Chroniques
Service compris
A l’automne, si tout va bien, je déménage. Je quitte mon studio d’étudiante pour habiter enfin un studio de grande personne -c’est-à-dire avec un lave-linge intégré… Adieu les allers-retours avec mon sac à dos à la laverie ! C’est l’occasion d’aménager un peu mieux l’espace par rapport à mon handicap. Transformation de la baignoire en douche. Accessibilité des placards. Je n’aurai plus à retenir mon souffle au moment de monter sur un escabeau pour attraper mon mixeur, en priant tous les saints du paradis de ne pas finir moi-même en bouillie.
Bref, je déménage -de quelques kilomètres, et c’est une bonne nouvelle ! Sauf qu’il y a plein de travaux à faire. Et que je ne peux rien faire. Je suis incapable de porter un carton sans perdre l’équilibre.

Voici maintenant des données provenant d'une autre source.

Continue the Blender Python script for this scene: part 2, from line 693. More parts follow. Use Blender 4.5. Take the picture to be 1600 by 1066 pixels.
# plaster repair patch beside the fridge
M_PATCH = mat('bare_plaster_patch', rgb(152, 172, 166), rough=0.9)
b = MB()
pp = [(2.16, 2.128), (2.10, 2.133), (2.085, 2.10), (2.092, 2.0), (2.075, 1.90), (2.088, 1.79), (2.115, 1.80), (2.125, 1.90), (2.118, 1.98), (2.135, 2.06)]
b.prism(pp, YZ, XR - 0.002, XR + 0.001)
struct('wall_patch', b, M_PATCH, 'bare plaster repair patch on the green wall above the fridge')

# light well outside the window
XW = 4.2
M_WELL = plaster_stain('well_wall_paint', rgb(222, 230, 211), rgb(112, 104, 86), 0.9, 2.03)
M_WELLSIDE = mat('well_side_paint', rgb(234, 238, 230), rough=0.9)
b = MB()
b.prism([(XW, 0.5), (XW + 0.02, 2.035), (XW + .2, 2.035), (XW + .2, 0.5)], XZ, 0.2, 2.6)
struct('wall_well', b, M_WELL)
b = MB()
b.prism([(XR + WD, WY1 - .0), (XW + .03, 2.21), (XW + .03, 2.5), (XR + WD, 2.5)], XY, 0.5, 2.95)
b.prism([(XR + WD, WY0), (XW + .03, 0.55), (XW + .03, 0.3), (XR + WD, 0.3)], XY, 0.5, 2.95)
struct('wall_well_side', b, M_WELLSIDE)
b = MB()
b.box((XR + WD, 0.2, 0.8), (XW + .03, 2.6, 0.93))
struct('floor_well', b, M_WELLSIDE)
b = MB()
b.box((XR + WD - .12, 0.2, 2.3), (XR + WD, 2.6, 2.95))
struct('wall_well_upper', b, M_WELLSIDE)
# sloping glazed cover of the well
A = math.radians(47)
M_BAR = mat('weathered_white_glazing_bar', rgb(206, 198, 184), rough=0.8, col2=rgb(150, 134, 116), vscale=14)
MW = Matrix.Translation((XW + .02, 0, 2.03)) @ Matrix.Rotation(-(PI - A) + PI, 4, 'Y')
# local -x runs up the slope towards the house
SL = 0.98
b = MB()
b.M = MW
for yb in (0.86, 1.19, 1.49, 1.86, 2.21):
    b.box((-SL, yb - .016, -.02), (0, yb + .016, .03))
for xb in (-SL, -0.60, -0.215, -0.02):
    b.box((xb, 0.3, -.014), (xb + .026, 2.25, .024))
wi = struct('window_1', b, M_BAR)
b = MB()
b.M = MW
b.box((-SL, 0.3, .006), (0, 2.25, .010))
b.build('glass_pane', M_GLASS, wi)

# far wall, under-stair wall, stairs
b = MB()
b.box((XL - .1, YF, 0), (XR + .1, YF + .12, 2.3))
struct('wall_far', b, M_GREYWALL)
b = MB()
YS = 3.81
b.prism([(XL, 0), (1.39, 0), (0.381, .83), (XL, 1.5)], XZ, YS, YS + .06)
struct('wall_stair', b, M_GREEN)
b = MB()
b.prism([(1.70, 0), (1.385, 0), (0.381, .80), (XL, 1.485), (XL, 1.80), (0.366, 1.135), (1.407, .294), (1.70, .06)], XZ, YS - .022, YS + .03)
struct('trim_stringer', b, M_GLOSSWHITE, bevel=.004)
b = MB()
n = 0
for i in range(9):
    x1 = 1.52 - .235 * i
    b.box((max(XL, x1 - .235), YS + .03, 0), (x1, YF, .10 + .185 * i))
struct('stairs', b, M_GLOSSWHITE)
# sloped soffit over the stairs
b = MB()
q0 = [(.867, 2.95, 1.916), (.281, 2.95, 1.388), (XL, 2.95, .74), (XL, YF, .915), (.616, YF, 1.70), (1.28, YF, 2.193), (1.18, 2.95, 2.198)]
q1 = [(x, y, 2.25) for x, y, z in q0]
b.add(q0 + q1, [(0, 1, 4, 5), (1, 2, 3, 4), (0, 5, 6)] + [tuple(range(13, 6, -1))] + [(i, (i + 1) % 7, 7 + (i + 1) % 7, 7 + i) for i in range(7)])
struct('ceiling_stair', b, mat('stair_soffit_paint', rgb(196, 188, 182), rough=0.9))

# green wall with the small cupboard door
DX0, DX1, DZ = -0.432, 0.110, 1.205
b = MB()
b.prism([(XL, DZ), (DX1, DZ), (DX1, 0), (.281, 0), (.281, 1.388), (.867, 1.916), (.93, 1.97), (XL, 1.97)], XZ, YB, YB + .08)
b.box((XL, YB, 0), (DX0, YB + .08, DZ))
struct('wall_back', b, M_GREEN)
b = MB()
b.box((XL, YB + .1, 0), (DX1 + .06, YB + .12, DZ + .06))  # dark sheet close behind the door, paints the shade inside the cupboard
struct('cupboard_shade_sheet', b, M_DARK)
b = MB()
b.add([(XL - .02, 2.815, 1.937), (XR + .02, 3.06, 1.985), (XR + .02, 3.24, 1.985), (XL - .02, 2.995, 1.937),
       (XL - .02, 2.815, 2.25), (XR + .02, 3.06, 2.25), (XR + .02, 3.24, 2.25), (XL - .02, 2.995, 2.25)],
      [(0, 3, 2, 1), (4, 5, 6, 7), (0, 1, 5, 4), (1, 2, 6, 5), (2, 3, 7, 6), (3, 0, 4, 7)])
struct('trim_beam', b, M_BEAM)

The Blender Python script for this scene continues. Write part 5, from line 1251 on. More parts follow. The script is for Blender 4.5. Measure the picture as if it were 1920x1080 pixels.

Si j’essaie de prendre des mesures, mon mètre a une fâcheuse tendance à se rembobiner automatiquement en me sautant au nez avant même que j’aie pu voir le chiffre. Je ne peux même pas dire que je suis la tête pensante de l’affaire, car entre la plomberie, l’électricité, la pose de carrelage et la gestion des double-vitrage… Je me sens un peu dépassée. Complètement, même.
Mais ce qui est beau, c’est que, depuis le départ, je rencontre les bonnes personnes, au bon moment, pour me venir en aide. Une amie architecte me propose de m’accompagner. Mon beau-frère passe deux soirs à suer sang et eau pour poncer le parquet abîmé. Une collègue transporte un aspirateur dans sa voiture, un dimanche après-midi. Une jeune fille malgache vient avec trois copains pour mettre des vieux meubles aux encombrants, au son énergisant de son smartphone.

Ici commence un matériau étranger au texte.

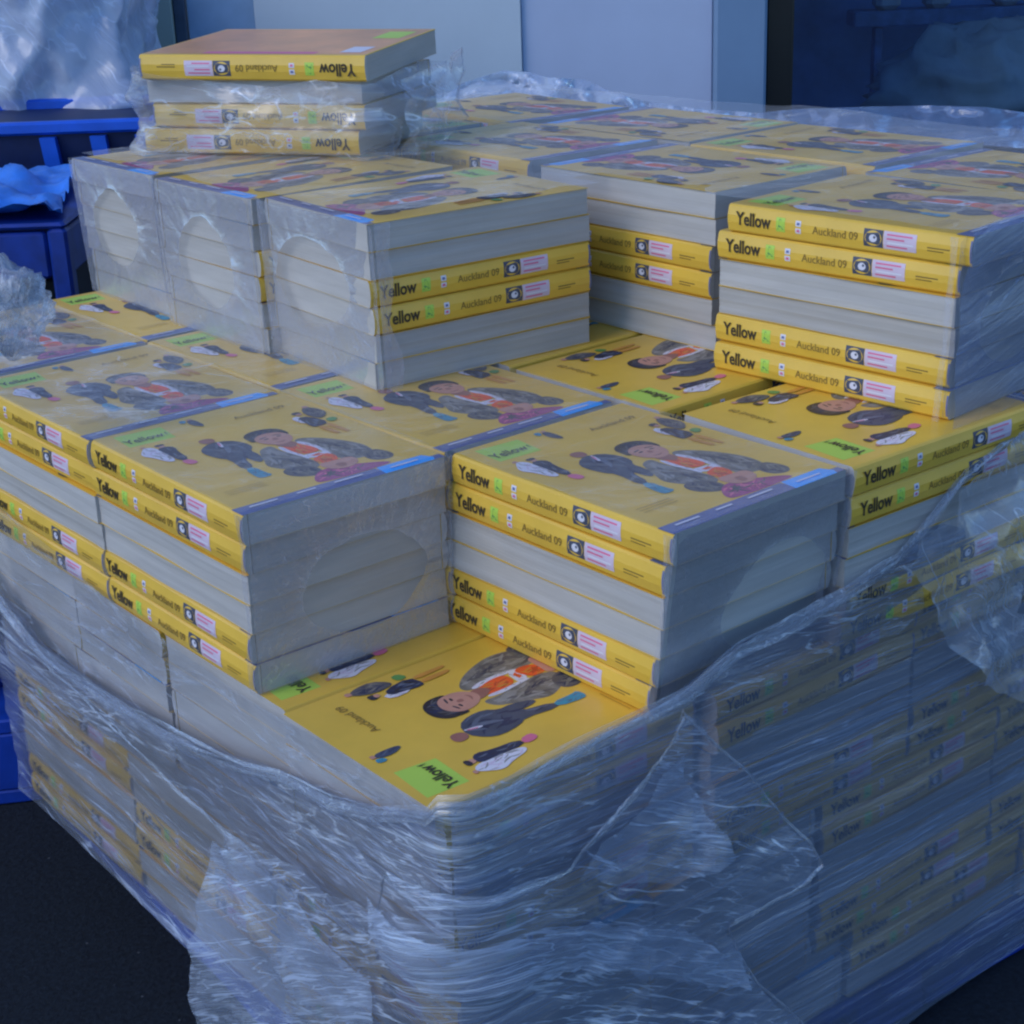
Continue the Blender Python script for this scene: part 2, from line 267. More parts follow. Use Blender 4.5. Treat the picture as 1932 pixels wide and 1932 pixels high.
# ------------------------------------------------------------------ the phone book
def smooth_poly(ps, n=2):
    for _ in range(n):
        q = []
        for i in range(len(ps)):
            a = ps[i]; b = ps[(i+1) % len(ps)]
            q += [(a[0]*.75+b[0]*.25, a[1]*.75+b[1]*.25), (a[0]*.25+b[0]*.75, a[1]*.25+b[1]*.75)]
        ps = q
    return ps
ART = [  # flat printed shapes on the front cover: (u from the spine, v from the foot)
 ('ink_green', 0, [(.08,1.08),(.30,1.07),(.32,1.25),(.09,1.265)]),
 ('ink_slate', 0, [(.005,.0),(.995,.0),(.995,.045),(.70,.05),(.69,.085),(.005,.085)]),
 ('ink_azure', 0, [(.69,.0),(.94,.0),(.955,.03),(.93,.085),(.70,.088)]),
 ('ink_grey', 2, [(.69,.66),(.76,.59),(.81,.49),(.84,.39),(.83,.30),(.80,.24),(.72,.24),(.66,.27),(.66,.40),(.65,.57),(.64,.64)]),
 ('ink_grey', 2, [(.54,.66),(.53,.57),(.55,.48),(.56,.41),(.57,.33),(.54,.26),(.45,.29),(.40,.37),(.38,.43),(.41,.50),(.44,.58),(.47,.64)]),
 ('ink_grey_dark', 2, [(.80,.28),(.84,.30),(.87,.20),(.83,.145),(.77,.155),(.74,.20),(.75,.27)]),
 ('ink_grey_dark', 2, [(.39,.34),(.48,.345),(.53,.28),(.52,.20),(.46,.18),(.38,.25)]),
 ('ink_magenta', 2, [(.42,.13),(.48,.21),(.56,.235),(.67,.19),(.79,.12),(.78,.088),(.44,.088)]),
 ('ink_grey_light', 1, [(.79,.47),(.815,.40),(.80,.33),(.79,.33),(.80,.40)]),
 ('ink_grey_light', 1, [(.72,.58),(.745,.50),(.75,.44),(.735,.44),(.725,.50)]),
 ('ink_grey_light', 1, [(.45,.56),(.43,.48),(.42,.42),(.435,.42),(.45,.49)]),
 ('ink_grey_light', 1, [(.50,.60),(.49,.54),(.51,.50),(.52,.52)]),
 ('ink_grey_dark', 1, [(.73,.55),(.76,.46),(.77,.36),(.745,.36),(.735,.46),(.70,.55)]),
 ('ink_grey_dark', 1, [(.47,.50),(.52,.42),(.53,.34),(.50,.34),(.48,.42),(.445,.49)]),
 ('ink_white', 2, [(.655,.63),(.685,.54),(.68,.42),(.66,.35),(.655,.42),(.665,.50),(.635,.60)]),
 ('ink_white', 2, [(.545,.62),(.535,.54),(.55,.46),(.56,.37),(.575,.42),(.56,.52),(.565,.60)]),
 ('ink_white', 1, [(.665,.43),(.665,.375),(.56,.385),(.55,.445)]),
 ('ink_red', 0, [(.63,.42),(.645,.40),(.60,.395),(.59,.415)]),
 ('ink_red', 2, [(.62,.63),(.655,.55),(.665,.47),(.645,.44),(.57,.45),(.56,.54),(.565,.62)]),
 ('ink_red', 2, [(.66,.40),(.67,.33),(.63,.27),(.57,.28),(.56,.36),(.60,.385)]),
 ('ink_skin_dark', 2, [(.63,.66),(.645,.60),(.60,.56),(.565,.60),(.55,.66)]),
 ('ink_skin', 2, [(.54,.30),(.62,.29),(.71,.29),(.705,.21),(.63,.165),(.55,.20)]),
 ('ink_skin_dark', 2, [(.60,.255),(.645,.25),(.64,.20),(.60,.195)]),
 ('ink_hair', 2, [(.50,.79),(.505,.84),(.55,.88),(.615,.885),(.67,.86),(.695,.81),(.69,.74),(.66,.74),(.60,.76),(.53,.75),(.50,.74)]),
 ('ink_skin', 2, [(.525,.78),(.57,.815),(.62,.815),(.665,.79),(.68,.73),(.67,.68),(.63,.635),(.58,.63),(.535,.67),(.515,.73)]),
 ('ink_hair', 1, [(.545,.765),(.585,.775),(.585,.765),(.545,.755)]),
 ('ink_hair', 1, [(.615,.775),(.655,.765),(.655,.755),(.615,.765)]),
 ('ink_hair', 2, [(.555,.745),(.58,.75),(.58,.735),(.555,.735)]),
 ('ink_hair', 2, [(.62,.75),(.645,.745),(.645,.735),(.62,.735)]),
 ('ink_skin_dark', 2, [(.59,.735),(.61,.735),(.615,.705),(.585,.705)]),
 ('ink_skin_dark', 2, [(.565,.68),(.60,.67),(.635,.68),(.60,.655)]),
 ('ink_suit', 1, [(.44,.85),(.475,.78),(.475,.70),(.435,.655),(.44,.59),(.41,.50),(.38,.50),(.37,.61),(.335,.45),(.285,.46),(.31,.62),(.28,.67),(.265,.77),(.29,.83),(.36,.875)]),
 ('ink_white', 1, [(.385,.86),(.40,.86),(.38,.78),(.365,.79)]),
 ('ink_pink', 0, [(.382,.85),(.39,.85),(.378,.80),(.372,.81)]),
 ('ink_skin_dark', 2, [(.40,.90),(.395,.935),(.35,.945),(.325,.92),(.34,.87),(.385,.87)]),
 ('ink_cyan', 1, [(.335,.46),(.335,.36),(.345,.32),(.29,.315),(.275,.34),(.29,.46)]),
 ('ink_white', 2, [(.145,1.005),(.155,.96),(.15,.89),(.145,.77),(.105,.775),(.085,.87),(.055,.93),(.09,.99),(.115,1.02)]),
 ('ink_navy', 1, [(.225,.94),(.205,.88),(.195,.755),(.15,.75),(.15,.90),(.15,.97),(.20,.975)]),
 ('ink_pink', 1, [(.19,.75),(.205,.69),(.17,.675),(.15,.70),(.15,.75)]),
 ('ink_skin', 1, [(.20,1.0),(.20,.975),(.17,.97),(.165,1.0)]),
 ('ink_hair', 1, [(.205,1.02),(.205,.995),(.165,.99),(.16,1.02)]),
 ('ink_skin', 1, [(.125,1.035),(.125,1.015),(.10,1.015),(.10,1.035)]),
 ('ink_suit', 1, [(.475,1.235),(.48,1.18),(.475,1.12),(.455,1.115),(.43,1.17),(.44,1.235)]),
 ('ink_cyan', 1, [(.445,1.25),(.43,1.21),(.405,1.215),(.41,1.255)]),
 ('ink_skin', 0, [(.475,1.255),(.475,1.235),(.45,1.235),(.45,1.255)]),
 ('ink_grey_dark', 1, [(.955,1.02),(.98,.97),(.985,.89),(.93,.83),(.90,.84),(.885,.93),(.92,1.01)]),
 ('ink_skin', 1, [(.965,1.04),(.965,1.01),(.935,1.01),(.935,1.04)]),
 ('ink_leaf', 1, [(.96,.81),(.97,.77),(.92,.745),(.91,.80)]),
 ('ink_white', 1, [(.85,.93),(.85,.81),(.805,.81),(.80,.91)]),
 ('ink_navy', 1, [(.885,.89),(.91,.75),(.83,.73),(.81,.75),(.82,.83),(.83,.905)]),
 ('ink_tan', 1, [(.905,.74),(.905,.61),(.905,.575),(.885,.58),(.88,.63),(.872,.735)]),
 ('ink_tan', 1, [(.862,.73),(.86,.63),(.86,.585),(.84,.585),(.83,.64),(.828,.73)]),
 ('ink_hair', 1, [(.885,.985),(.885,.945),(.845,.94),(.84,.98)]),
 ('ink_skin', 1, [(.88,.955),(.88,.93),(.85,.93),(.85,.955)]),
]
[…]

Tant d’énergie, de joie, de talents déployés. Tant de visages aimants. Tout cela pour quoi ? Pour moi. C’est fou. Je suis émerveillée de la bonté des gens qui m’entourent. J’ai du mal à croire que l’on puisse donner gratuitement du temps ainsi, simplement pour moi.
Et puis, me revient aussi en mémoire cette phrase de Jésus qui m’égratigne un peu le cœur : « Je suis venu, non pour être servi, mais pour servir ». Comment la prendre, la comprendre ? Parfois, contrairement à lui, j’ai l’impression d’être là non pour servir, mais pour être servie. Devant cette merveilleuse chorégraphie d’amis, de professionnels talentueux, je me demande : qui je sers ? On me rend service, mais moi… qui je sers ? Et même : à quoi je sers ?
Une petite voix au fond de moi me dit ceci : C’est sûr, tu ne peux pas porter un carton. Ce n’est pas toi qui vas monter un meuble à la force de tes poignets.
Mais peut-être que tu es simplement là pour voir, en chacun, ce qu’il a envie de donner, et lui permettre de le faire. Peut-être y a-t-il des moments où accepter d’être servie, c’est déjà une forme de service. Mystérieusement.